## SHORT PROBLEM
Reproduce all of the data exactly, with no line skipped.

━━━ COLLECTED DATA ━━━

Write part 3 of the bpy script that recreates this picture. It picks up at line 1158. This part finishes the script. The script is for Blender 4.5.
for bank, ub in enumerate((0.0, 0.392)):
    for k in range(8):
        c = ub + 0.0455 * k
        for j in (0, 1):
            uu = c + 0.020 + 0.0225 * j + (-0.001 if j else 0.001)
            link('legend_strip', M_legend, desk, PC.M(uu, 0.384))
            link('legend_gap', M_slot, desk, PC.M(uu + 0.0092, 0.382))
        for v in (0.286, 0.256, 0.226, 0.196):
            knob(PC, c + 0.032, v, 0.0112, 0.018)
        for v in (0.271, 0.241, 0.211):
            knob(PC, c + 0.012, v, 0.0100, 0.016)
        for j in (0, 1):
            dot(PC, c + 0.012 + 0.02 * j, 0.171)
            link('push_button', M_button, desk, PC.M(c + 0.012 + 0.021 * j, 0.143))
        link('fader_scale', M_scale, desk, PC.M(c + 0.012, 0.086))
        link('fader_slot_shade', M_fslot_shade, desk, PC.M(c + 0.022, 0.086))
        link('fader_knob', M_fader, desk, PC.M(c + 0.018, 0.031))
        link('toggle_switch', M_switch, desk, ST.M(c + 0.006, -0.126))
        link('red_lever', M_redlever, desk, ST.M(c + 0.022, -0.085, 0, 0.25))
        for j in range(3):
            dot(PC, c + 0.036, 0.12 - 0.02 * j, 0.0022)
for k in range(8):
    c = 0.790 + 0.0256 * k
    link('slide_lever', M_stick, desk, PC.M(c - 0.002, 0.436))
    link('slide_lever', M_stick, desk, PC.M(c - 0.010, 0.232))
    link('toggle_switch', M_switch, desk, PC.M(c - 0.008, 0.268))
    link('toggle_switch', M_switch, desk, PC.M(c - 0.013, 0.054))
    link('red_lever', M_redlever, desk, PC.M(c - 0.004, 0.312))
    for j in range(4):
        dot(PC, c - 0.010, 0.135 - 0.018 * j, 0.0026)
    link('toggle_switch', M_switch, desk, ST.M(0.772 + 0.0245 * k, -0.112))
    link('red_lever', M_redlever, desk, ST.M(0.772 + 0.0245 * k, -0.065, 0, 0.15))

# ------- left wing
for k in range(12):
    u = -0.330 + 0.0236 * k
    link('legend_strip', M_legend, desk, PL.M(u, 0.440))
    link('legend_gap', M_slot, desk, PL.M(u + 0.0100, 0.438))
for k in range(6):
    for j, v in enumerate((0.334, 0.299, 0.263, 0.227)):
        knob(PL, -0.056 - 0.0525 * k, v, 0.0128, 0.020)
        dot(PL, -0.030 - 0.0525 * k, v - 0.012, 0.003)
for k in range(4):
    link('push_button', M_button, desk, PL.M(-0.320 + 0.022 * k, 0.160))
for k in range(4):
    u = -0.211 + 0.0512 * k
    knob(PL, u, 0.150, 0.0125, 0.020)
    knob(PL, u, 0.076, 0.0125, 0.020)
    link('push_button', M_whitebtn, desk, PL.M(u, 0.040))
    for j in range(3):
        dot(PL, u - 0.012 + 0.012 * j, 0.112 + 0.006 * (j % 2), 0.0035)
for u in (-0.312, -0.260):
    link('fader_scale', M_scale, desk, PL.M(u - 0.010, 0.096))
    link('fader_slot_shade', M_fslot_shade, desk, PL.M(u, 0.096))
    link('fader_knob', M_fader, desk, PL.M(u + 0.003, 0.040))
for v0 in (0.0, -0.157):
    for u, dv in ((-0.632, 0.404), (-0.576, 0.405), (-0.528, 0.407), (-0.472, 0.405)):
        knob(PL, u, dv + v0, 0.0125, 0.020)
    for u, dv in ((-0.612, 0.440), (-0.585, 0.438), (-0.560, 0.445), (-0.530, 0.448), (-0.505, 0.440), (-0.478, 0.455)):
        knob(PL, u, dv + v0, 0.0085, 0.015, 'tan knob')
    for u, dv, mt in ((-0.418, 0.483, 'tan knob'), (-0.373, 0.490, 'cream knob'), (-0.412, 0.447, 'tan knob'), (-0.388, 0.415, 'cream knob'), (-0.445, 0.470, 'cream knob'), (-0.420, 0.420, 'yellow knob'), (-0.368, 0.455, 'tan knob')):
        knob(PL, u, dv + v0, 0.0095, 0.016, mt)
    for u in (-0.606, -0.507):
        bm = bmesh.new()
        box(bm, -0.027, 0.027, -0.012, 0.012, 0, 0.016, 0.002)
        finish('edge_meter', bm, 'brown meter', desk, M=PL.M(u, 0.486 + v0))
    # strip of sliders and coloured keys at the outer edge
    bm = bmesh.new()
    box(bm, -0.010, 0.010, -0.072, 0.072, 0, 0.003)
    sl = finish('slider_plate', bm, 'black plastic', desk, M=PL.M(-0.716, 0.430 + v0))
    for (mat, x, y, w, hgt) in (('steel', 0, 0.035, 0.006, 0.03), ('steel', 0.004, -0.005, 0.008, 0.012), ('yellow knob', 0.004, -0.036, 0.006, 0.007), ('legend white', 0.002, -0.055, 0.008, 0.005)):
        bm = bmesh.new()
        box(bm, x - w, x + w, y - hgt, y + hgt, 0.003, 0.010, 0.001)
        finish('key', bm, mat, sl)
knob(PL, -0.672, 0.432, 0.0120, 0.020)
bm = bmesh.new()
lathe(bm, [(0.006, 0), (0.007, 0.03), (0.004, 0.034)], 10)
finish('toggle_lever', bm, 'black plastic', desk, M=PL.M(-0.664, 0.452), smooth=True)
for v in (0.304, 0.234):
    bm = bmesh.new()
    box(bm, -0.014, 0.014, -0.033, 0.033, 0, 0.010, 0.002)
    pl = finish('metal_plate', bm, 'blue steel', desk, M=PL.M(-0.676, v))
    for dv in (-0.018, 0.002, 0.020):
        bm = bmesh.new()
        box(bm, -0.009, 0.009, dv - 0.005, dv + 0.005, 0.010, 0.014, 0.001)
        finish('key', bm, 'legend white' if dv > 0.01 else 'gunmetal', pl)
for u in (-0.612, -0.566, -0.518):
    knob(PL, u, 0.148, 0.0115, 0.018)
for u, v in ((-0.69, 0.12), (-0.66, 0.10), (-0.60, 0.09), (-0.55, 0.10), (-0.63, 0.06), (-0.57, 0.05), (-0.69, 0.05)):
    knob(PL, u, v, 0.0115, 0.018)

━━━

## RESULT OF THIS EXERCISE
Write part 3 of the bpy script that recreates this picture. It picks up at line 1158. This part finishes the script. The script is for Blender 4.5.
for bank, ub in enumerate((0.0, 0.392)):
    for k in range(8):
        c = ub + 0.0455 * k
        for j in (0, 1):
            uu = c + 0.020 + 0.0225 * j + (-0.001 if j else 0.001)
            link('legend_strip', M_legend, desk, PC.M(uu, 0.384))
            link('legend_gap', M_slot, desk, PC.M(uu + 0.0092, 0.382))
        for v in (0.286, 0.256, 0.226, 0.196):
            knob(PC, c + 0.032, v, 0.0112, 0.018)
        for v in (0.271, 0.241, 0.211):
            knob(PC, c + 0.012, v, 0.0100, 0.016)
        for j in (0, 1):
            dot(PC, c + 0.012 + 0.02 * j, 0.171)
            link('push_button', M_button, desk, PC.M(c + 0.012 + 0.021 * j, 0.143))
        link('fader_scale', M_scale, desk, PC.M(c + 0.012, 0.086))
        link('fader_slot_shade', M_fslot_shade, desk, PC.M(c + 0.022, 0.086))
        link('fader_knob', M_fader, desk, PC.M(c + 0.018, 0.031))
        link('toggle_switch', M_switch, desk, ST.M(c + 0.006, -0.126))
        link('red_lever', M_redlever, desk, ST.M(c + 0.022, -0.085, 0, 0.25))
        for j in range(3):
            dot(PC, c + 0.036, 0.12 - 0.02 * j, 0.0022)
for k in range(8):
    c = 0.790 + 0.0256 * k
    link('slide_lever', M_stick, desk, PC.M(c - 0.002, 0.436))
    link('slide_lever', M_stick, desk, PC.M(c - 0.010, 0.232))
    link('toggle_switch', M_switch, desk, PC.M(c - 0.008, 0.268))
    link('toggle_switch', M_switch, desk, PC.M(c - 0.013, 0.054))
    link('red_lever', M_redlever, desk, PC.M(c - 0.004, 0.312))
    for j in range(4):
        dot(PC, c - 0.010, 0.135 - 0.018 * j, 0.0026)
    link('toggle_switch', M_switch, desk, ST.M(0.772 + 0.0245 * k, -0.112))
    link('red_lever', M_redlever, desk, ST.M(0.772 + 0.0245 * k, -0.065, 0, 0.15))

# ------- left wing
for k in range(12):
    u = -0.330 + 0.0236 * k
    link('legend_strip', M_legend, desk, PL.M(u, 0.440))
    link('legend_gap', M_slot, desk, PL.M(u + 0.0100, 0.438))
for k in range(6):
    for j, v in enumerate((0.334, 0.299, 0.263, 0.227)):
        knob(PL, -0.056 - 0.0525 * k, v, 0.0128, 0.020)
        dot(PL, -0.030 - 0.0525 * k, v - 0.012, 0.003)
for k in range(4):
    link('push_button', M_button, desk, PL.M(-0.320 + 0.022 * k, 0.160))
for k in range(4):
    u = -0.211 + 0.0512 * k
    knob(PL, u, 0.150, 0.0125, 0.020)
    knob(PL, u, 0.076, 0.0125, 0.020)
    link('push_button', M_whitebtn, desk, PL.M(u, 0.040))
    for j in range(3):
        dot(PL, u - 0.012 + 0.012 * j, 0.112 + 0.006 * (j % 2), 0.0035)
for u in (-0.312, -0.260):
    link('fader_scale', M_scale, desk, PL.M(u - 0.010, 0.096))
    link('fader_slot_shade', M_fslot_shade, desk, PL.M(u, 0.096))
    link('fader_knob', M_fader, desk, PL.M(u + 0.003, 0.040))
for v0 in (0.0, -0.157):
    for u, dv in ((-0.632, 0.404), (-0.576, 0.405), (-0.528, 0.407), (-0.472, 0.405)):
        knob(PL, u, dv + v0, 0.0125, 0.020)
    for u, dv in ((-0.612, 0.440), (-0.585, 0.438), (-0.560, 0.445), (-0.530, 0.448), (-0.505, 0.440), (-0.478, 0.455)):
        knob(PL, u, dv + v0, 0.0085, 0.015, 'tan knob')
    for u, dv, mt in ((-0.418, 0.483, 'tan knob'), (-0.373, 0.490, 'cream knob'), (-0.412, 0.447, 'tan knob'), (-0.388, 0.415, 'cream knob'), (-0.445, 0.470, 'cream knob'), (-0.420, 0.420, 'yellow knob'), (-0.368, 0.455, 'tan knob')):
        knob(PL, u, dv + v0, 0.0095, 0.016, mt)
    for u in (-0.606, -0.507):
        bm = bmesh.new()
        box(bm, -0.027, 0.027, -0.012, 0.012, 0, 0.016, 0.002)
        finish('edge_meter', bm, 'brown meter', desk, M=PL.M(u, 0.486 + v0))
    # strip of sliders and coloured keys at the outer edge
    bm = bmesh.new()
    box(bm, -0.010, 0.010, -0.072, 0.072, 0, 0.003)
    sl = finish('slider_plate', bm, 'black plastic', desk, M=PL.M(-0.716, 0.430 + v0))
    for (mat, x, y, w, hgt) in (('steel', 0, 0.035, 0.006, 0.03), ('steel', 0.004, -0.005, 0.008, 0.012), ('yellow knob', 0.004, -0.036, 0.006, 0.007), ('legend white', 0.002, -0.055, 0.008, 0.005)):
        bm = bmesh.new()
        box(bm, x - w, x + w, y - hgt, y + hgt, 0.003, 0.010, 0.001)
        finish('key', bm, mat, sl)
knob(PL, -0.672, 0.432, 0.0120, 0.020)
bm = bmesh.new()
lathe(bm, [(0.006, 0), (0.007, 0.03), (0.004, 0.034)], 10)
finish('toggle_lever', bm, 'black plastic', desk, M=PL.M(-0.664, 0.452), smooth=True)
for v in (0.304, 0.234):
    bm = bmesh.new()
    box(bm, -0.014, 0.014, -0.033, 0.033, 0, 0.010, 0.002)
    pl = finish('metal_plate', bm, 'blue steel', desk, M=PL.M(-0.676, v))
    for dv in (-0.018, 0.002, 0.020):
        bm = bmesh.new()
        box(bm, -0.009, 0.009, dv - 0.005, dv + 0.005, 0.010, 0.014, 0.001)
        finish('key', bm, 'legend white' if dv > 0.01 else 'gunmetal', pl)
for u in (-0.612, -0.566, -0.518):
    knob(PL, u, 0.148, 0.0115, 0.018)
for u, v in ((-0.69, 0.12), (-0.66, 0.10), (-0.60, 0.09), (-0.55, 0.10), (-0.63, 0.06), (-0.57, 0.05), (-0.69, 0.05)):
    knob(PL, u, v, 0.0115, 0.018)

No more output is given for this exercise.